Take fifty of the most beautiful young ladies that any town affords, and put them in one company. You would of course have the belles of the town. What would they talk about? What would they think about? What would they do? They are as richly endowed with mind as any other fifty girls in town, but how would they show it? Only in an exhibition of their personal beauty. You know, young women, that common sense would have to play "hide-and-seek" in that company. You know that follies and trifles, fooleries, fashions, foibles, and failings, would occupy their whole minds. Then let fifty of the young men with whom they are in the habit of associating enter into their company, and what an exhibition of Beauty and display would follow! Not one of them would try so much to show her good sense as her pretty face.
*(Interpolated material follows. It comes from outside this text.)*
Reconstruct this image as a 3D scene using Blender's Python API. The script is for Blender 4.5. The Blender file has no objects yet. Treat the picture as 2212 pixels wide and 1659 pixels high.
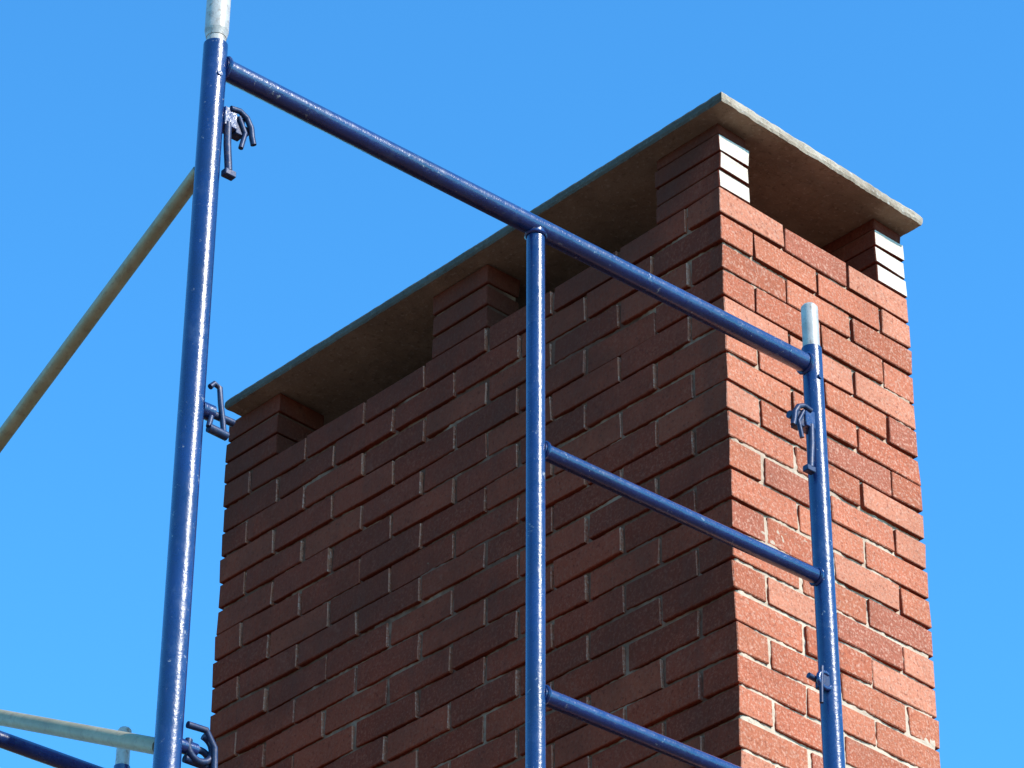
import bpy, bmesh, math, random
from mathutils import Vector, Matrix, noise
random.seed(7)
scene=bpy.context.scene
COL=scene.collection

# ------------------------------------------------------------------ helpers
def mesh_obj(name, verts, faces, mat=None, parent=None, smooth=False, mats=None, midx=None):
    me=bpy.data.meshes.new(name); me.from_pydata(verts,[],faces)
    for m in (mats or ([mat] if mat else [])): me.materials.append(m)
    if midx: me.polygons.foreach_set('material_index',midx)
    if smooth: me.polygons.foreach_set('use_smooth',[True]*len(me.polygons))
    me.update()
    ob=bpy.data.objects.new(name,me); COL.objects.link(ob)
    if parent: ob.parent=parent
    return ob
def empty(name,loc=(0,0,0),rotz=0):
    e=bpy.data.objects.new(name,None); e.location=loc; e.rotation_euler=(0,0,rotz); COL.objects.link(e); return e
class Geo:
    def __init__(s): s.v=[];s.f=[];s.m=[]
    def add(s,v,f,m=0):
        o=len(s.v); s.v+=[tuple(x) for x in v]; s.f+=[tuple(i+o for i in q) for q in f]; s.m+=[m]*len(f)
    def tube(s,a,b,r,r2=None,seg=28,m=0,caps=True,rings=1):
        a=Vector(a);b=Vector(b);r2=r if r2 is None else r2
        d=(b-a).normalized(); x=d.orthogonal().normalized(); y=d.cross(x)
        v=[];f=[]
        for k in range(rings+1):
            t=k/rings;c=a.lerp(b,t);rr=r+(r2-r)*t
            for i in range(seg):
                an=2*math.pi*i/seg; v.append(c+(x*math.cos(an)+y*math.sin(an))*rr)
        for k in range(rings):
            for i in range(seg):
                j=(i+1)%seg; f.append((k*seg+i,k*seg+j,(k+1)*seg+j,(k+1)*seg+i))
        if caps: f.append(tuple(range(seg))[::-1]); f.append(tuple(rings*seg+i for i in range(seg)))
        s.add(v,f,m)
    def path(s,pts,r,m=0,seg=10):
        pts=[Vector(p) for p in pts]; v=[];f=[]
        up=None
        for k,p in enumerate(pts):
            d=(pts[min(k+1,len(pts)-1)]-pts[max(k-1,0)]).normalized()
            if up is None: up=d.orthogonal().normalized()
            up=(up-d*up.dot(d)).normalized(); y=d.cross(up)
            for i in range(seg):
                an=2*math.pi*i/seg; v.append(p+(up*math.cos(an)+y*math.sin(an))*r)
        for k in range(len(pts)-1):
            for i in range(seg):
                j=(i+1)%seg; f.append((k*seg+i,k*seg+j,(k+1)*seg+j,(k+1)*seg+i))
        f.append(tuple(range(seg))[::-1]); f.append(tuple((len(pts)-1)*seg+i for i in range(seg)))
        s.add(v,f,m)
    def box(s,lo,hi,c=0.0,jit=0.0,m=0,negy=None,ym=None):
        """chamfered box"""
        lo=Vector(lo);hi=Vector(hi)
        if c<=0:
            v=[(x,y,z) for z in (lo.z,hi.z) for y in (lo.y,hi.y) for x in (lo.x,hi.x)]
            s.add(v,[(0,2,3,1),(4,5,7,6),(0,1,5,4),(2,6,7,3),(0,4,6,2),(1,3,7,5)],m); return
        ctr=(lo+hi)/2; h=(hi-lo)/2
        v=[];idx={}
        for sx in (-1,1):
            for sy in (-1,1):
                for sz in (-1,1):
                    j=Vector((random.uniform(-jit,jit) for _ in range(3)))
                    for ax in range(3):
                        q=[h.x-c,h.y-c,h.z-c]; q[ax]+=c
                        idx[(sx,sy,sz,ax)]=len(v)
                        v.append(ctr+Vector((sx*q[0],sy*q[1],sz*q[2]))+j)
        S=(-1,1);f=[];mm=[]
        for ax in range(3):
            o=[i for i in range(3) if i!=ax]
            for sg in S:
                ring=[]
                for p,q in ((-1,-1),(1,-1),(1,1),(-1,1)):
                    k=[0,0,0];k[ax]=sg;k[o[0]]=p;k[o[1]]=q; ring.append(idx[(k[0],k[1],k[2],ax)])
                f.append(tuple(ring))
                mi=m
                if ax==1 and ym is not None: mi=ym
                if ax==1 and sg<0 and negy is not None: mi=negy
                mm.append(mi)
        for a1 in range(3):           # edges along axis a1
            o=[i for i in range(3) if i!=a1]
            for p in S:
                for q in S:
                    def K(t,ax):
                        k=[0,0,0];k[a1]=t;k[o[0]]=p;k[o[1]]=q; return idx[(k[0],k[1],k[2],ax)]
                    f.append((K(-1,o[0]),K(1,o[0]),K(1,o[1]),K(-1,o[1]))); mm.append(ym if (ym is not None and a1!=1) else m)
        for sx in S:
            for sy in S:
                for sz in S:
                    f.append(tuple(idx[(sx,sy,sz,a)] for a in range(3))); mm.append(m)
        o=len(s.v); s.v+=[tuple(x) for x in v]; s.f+=[tuple(i+o for i in q) for q in f]; s.m+=mm
    def obj(s,name,mats,parent=None,smooth=False,recalc=True):
        ob=mesh_obj(name,s.v,s.f,parent=parent,mats=mats,midx=s.m,smooth=smooth)
        if recalc:
            bm=bmesh.new();bm.from_mesh(ob.data);bmesh.ops.recalc_face_normals(bm,faces=bm.faces);bm.to_mesh(ob.data);bm.free()
        return ob
def smooth_angle(ob,deg=35):
    bm=bmesh.new();bm.from_mesh(ob.data)
    for fc in bm.faces: fc.smooth=True
    for e in bm.edges:
        e.smooth = not (len(e.link_faces)==2 and e.calc_face_angle(0)>math.radians(deg))
    bm.to_mesh(ob.data);bm.free()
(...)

Let good sense sit back and look on, and methinks it would be not a little disgusted.
Take fifty of the plainest young women from the same circles in our town, and place them under similar circumstances, and, if I mistake not, their behavior would be much more genteel and becoming, their conversation much more interesting and intelligent, and their feelings much more refined and noble. Am I wrong in this supposition? If I am wrong, I have read woman-life to a poor purpose.
I have often seen sisters, one of whom was plain and the other handsome, and almost invariably I have found the plain one more sensible and kind, less vain and frivolous. Indeed, I have generally found value of character to depreciate with increase of Beauty.